### SOURCE MATERIAL
* BEGIN *

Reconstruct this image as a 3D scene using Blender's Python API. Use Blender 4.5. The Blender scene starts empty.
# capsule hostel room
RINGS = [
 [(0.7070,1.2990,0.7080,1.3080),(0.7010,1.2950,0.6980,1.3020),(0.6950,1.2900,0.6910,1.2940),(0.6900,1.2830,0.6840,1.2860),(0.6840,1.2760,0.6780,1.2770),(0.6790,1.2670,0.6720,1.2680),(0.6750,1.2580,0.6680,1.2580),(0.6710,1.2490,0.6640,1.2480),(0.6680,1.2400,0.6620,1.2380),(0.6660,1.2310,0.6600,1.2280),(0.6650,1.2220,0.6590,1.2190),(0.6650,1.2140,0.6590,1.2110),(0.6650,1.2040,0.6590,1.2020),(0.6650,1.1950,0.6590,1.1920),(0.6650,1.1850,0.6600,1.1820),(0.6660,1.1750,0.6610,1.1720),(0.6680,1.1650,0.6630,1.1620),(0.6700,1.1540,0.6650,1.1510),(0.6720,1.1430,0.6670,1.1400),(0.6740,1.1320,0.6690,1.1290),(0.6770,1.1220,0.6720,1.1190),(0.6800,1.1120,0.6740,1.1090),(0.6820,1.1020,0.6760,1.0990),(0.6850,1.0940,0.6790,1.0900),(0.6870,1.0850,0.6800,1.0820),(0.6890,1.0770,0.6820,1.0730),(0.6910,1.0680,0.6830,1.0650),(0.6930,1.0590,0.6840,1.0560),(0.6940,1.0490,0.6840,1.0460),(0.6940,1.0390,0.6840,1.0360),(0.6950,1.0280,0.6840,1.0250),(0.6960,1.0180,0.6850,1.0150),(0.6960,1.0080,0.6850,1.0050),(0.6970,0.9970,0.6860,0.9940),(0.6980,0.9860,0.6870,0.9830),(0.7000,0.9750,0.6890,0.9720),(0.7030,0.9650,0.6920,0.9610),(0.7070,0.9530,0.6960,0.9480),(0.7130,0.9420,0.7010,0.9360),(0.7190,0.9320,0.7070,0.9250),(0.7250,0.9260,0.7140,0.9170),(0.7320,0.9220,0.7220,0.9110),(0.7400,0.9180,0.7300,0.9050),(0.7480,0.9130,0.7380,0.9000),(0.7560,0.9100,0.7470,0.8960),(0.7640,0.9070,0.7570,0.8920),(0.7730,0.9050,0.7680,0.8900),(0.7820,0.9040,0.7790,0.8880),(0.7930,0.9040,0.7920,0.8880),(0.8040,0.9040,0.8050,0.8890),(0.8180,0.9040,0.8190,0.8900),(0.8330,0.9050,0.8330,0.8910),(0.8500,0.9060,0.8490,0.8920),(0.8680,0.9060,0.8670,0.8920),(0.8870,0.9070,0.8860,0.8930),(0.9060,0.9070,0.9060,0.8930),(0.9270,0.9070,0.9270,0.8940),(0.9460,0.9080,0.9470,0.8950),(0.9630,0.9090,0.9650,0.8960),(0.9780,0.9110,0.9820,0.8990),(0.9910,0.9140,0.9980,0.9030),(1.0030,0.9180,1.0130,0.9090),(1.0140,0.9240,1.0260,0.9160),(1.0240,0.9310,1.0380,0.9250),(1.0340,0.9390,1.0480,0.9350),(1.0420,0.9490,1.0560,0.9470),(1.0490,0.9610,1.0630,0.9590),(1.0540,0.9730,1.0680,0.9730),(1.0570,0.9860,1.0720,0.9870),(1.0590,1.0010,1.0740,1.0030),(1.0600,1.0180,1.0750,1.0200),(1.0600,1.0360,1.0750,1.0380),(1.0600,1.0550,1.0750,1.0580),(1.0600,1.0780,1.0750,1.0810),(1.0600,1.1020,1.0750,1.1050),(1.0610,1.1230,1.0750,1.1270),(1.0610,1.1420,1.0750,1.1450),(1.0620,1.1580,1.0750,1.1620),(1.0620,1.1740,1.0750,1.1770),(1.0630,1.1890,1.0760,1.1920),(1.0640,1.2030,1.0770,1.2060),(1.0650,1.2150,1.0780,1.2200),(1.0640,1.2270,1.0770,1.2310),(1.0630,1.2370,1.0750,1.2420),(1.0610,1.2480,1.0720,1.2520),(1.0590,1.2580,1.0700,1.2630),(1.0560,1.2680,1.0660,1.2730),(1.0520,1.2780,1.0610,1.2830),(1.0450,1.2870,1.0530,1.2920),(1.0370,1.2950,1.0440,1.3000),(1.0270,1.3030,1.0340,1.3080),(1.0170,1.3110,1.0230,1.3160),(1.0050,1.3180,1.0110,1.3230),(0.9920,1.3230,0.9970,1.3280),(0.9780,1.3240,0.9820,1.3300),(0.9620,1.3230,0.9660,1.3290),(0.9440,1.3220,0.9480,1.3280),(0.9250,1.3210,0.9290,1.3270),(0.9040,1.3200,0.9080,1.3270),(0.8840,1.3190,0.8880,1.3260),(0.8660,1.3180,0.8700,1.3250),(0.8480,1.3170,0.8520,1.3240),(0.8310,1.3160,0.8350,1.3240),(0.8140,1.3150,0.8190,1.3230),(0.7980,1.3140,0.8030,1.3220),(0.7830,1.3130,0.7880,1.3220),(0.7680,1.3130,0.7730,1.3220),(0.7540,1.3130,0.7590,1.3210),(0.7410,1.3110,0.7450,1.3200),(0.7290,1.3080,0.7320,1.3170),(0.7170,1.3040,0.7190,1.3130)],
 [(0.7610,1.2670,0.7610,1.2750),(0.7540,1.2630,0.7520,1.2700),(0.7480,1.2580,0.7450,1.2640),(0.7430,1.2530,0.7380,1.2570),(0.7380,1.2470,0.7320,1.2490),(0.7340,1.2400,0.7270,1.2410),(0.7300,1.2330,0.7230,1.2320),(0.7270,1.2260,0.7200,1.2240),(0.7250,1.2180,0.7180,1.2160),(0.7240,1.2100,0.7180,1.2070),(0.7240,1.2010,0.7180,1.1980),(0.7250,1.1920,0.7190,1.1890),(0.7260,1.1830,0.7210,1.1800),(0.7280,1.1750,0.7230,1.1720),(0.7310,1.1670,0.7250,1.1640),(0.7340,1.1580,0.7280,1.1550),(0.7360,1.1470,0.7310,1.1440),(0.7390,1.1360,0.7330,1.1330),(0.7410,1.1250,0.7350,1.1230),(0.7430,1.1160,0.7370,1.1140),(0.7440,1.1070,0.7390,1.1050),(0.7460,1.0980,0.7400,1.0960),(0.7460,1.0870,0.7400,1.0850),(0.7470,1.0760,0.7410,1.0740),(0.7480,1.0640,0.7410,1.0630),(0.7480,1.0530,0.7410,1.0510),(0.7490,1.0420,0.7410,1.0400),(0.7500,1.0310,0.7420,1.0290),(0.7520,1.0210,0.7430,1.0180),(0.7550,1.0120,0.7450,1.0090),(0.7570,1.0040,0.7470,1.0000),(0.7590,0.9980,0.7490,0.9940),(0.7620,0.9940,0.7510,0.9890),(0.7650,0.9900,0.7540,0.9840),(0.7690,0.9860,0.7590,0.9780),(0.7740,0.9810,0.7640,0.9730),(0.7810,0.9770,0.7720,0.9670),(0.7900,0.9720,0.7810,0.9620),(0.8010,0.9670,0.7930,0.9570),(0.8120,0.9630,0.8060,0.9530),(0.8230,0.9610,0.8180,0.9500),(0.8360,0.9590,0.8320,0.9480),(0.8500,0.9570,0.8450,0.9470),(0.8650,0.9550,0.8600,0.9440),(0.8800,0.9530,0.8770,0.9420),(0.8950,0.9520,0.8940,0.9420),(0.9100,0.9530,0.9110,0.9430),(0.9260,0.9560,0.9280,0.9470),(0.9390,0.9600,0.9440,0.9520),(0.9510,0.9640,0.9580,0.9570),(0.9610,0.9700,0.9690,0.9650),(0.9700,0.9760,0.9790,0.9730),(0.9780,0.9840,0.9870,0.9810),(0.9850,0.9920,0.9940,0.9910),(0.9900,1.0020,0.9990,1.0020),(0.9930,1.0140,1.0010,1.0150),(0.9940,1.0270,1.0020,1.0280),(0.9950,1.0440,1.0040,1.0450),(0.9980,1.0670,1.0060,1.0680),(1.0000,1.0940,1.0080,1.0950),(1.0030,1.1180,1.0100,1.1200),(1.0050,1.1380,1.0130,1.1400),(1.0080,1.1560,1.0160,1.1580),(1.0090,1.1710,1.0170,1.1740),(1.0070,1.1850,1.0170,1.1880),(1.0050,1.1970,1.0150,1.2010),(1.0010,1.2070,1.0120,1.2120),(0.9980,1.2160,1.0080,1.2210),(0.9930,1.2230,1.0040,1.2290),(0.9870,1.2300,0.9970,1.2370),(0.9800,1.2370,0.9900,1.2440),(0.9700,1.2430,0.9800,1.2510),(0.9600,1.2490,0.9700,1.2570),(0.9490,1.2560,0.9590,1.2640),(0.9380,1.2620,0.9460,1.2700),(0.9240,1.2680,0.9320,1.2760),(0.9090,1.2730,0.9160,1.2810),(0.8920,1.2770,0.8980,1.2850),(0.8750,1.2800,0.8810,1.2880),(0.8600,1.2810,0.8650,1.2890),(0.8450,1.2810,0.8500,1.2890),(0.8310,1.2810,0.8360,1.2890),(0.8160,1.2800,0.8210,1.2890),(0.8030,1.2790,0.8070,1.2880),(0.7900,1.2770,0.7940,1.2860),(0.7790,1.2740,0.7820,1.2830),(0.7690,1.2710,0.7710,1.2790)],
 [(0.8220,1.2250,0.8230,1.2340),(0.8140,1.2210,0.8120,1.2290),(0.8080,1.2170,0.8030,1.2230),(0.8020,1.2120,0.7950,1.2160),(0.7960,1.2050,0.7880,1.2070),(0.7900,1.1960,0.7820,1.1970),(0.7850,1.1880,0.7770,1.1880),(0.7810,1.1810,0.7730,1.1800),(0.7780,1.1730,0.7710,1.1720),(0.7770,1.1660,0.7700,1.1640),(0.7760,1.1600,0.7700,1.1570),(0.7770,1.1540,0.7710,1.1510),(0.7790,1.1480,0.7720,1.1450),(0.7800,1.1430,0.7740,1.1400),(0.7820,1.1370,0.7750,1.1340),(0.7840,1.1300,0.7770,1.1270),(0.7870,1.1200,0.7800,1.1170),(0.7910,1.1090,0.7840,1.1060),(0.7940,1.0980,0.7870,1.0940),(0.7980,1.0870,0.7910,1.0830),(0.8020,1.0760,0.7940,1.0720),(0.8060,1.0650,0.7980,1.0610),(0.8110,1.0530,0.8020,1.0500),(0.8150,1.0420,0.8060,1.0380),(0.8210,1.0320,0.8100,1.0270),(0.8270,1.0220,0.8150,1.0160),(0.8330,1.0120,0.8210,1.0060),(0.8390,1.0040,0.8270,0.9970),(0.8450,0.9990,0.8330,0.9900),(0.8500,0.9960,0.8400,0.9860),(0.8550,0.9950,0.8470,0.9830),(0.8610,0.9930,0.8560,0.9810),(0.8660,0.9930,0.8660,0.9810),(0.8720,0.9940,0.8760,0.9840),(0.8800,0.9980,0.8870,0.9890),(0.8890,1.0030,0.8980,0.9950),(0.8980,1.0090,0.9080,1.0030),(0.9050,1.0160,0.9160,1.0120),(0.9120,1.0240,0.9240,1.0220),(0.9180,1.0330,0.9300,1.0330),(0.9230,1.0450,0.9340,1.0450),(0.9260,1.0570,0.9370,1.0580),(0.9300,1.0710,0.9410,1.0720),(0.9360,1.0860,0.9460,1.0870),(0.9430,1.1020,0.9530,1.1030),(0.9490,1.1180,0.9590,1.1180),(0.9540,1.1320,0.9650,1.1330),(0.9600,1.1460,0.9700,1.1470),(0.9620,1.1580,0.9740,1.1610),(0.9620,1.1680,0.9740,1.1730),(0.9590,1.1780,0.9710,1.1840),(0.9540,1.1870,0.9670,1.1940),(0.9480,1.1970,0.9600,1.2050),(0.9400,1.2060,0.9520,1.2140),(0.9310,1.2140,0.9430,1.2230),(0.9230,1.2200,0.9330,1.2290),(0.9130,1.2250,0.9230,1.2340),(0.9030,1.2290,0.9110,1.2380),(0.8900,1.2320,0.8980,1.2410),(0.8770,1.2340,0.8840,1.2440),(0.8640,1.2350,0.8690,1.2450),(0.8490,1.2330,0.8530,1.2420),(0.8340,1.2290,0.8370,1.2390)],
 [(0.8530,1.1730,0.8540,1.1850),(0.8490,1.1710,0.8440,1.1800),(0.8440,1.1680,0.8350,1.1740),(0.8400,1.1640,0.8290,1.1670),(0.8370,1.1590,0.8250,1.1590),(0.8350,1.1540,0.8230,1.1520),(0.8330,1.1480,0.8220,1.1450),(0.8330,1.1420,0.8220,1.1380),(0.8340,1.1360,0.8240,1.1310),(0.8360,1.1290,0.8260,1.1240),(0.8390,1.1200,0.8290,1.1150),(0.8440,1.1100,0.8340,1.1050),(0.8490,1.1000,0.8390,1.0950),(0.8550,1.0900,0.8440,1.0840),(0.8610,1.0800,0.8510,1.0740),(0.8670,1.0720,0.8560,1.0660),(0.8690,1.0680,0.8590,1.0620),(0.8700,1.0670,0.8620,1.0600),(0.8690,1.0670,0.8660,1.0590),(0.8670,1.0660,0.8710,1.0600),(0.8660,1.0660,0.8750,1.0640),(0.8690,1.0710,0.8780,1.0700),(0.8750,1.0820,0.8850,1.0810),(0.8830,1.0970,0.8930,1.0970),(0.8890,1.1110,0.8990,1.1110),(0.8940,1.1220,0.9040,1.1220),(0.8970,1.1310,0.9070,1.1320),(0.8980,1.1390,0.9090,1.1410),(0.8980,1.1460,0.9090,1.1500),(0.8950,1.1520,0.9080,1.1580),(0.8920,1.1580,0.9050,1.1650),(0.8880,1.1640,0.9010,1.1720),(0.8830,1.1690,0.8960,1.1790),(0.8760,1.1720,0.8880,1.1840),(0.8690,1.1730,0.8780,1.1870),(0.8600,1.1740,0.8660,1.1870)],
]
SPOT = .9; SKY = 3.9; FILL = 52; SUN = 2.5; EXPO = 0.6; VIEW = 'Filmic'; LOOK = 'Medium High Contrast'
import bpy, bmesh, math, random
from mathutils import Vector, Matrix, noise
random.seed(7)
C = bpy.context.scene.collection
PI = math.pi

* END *

Pick out, from the lines above, every one that contains the string "scene".

### ANSWER FOR THIS EXERCISE
Reconstruct this image as a 3D scene using Blender's Python API. Use Blender 4.5. The Blender scene starts empty.
C = bpy.context.scene.collection